-- start --

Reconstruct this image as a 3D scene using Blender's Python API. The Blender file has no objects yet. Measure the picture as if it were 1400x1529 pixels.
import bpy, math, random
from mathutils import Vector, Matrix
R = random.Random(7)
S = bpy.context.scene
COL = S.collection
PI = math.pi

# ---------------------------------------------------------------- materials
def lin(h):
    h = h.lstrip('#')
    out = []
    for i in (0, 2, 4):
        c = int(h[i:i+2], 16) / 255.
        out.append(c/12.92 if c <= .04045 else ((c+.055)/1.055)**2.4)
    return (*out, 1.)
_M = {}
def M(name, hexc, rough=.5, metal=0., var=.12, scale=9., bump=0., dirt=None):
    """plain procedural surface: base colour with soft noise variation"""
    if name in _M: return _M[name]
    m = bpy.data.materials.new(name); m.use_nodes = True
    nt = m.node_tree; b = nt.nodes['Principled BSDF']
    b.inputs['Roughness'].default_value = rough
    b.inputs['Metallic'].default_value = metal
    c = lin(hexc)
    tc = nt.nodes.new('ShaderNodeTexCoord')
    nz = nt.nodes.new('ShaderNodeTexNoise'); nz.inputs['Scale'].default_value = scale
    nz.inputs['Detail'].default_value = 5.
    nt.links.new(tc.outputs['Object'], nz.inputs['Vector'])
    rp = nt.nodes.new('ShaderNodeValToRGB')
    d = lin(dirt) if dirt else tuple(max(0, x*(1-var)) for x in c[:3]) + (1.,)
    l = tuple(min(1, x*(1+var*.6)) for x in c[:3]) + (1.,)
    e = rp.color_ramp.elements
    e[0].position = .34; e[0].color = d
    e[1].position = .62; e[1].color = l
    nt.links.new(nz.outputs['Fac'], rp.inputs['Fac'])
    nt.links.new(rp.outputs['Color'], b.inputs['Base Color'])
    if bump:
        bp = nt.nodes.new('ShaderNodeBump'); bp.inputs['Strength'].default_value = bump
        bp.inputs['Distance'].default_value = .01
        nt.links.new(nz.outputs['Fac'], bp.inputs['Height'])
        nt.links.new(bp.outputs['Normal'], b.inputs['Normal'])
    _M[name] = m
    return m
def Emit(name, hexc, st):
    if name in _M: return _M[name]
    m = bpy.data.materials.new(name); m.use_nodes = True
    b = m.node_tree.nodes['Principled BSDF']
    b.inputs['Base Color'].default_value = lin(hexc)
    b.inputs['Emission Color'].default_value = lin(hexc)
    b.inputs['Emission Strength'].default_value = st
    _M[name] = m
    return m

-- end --

**REQUIREMENT:**
Print, please, the lines above from the very first through the one that holds "PI = math.pi", both included, word for word and with nothing else.

**CORRECT RESPONSE:**
Reconstruct this image as a 3D scene using Blender's Python API. The Blender file has no objects yet. Measure the picture as if it were 1400x1529 pixels.
import bpy, math, random
from mathutils import Vector, Matrix
R = random.Random(7)
S = bpy.context.scene
COL = S.collection
PI = math.pi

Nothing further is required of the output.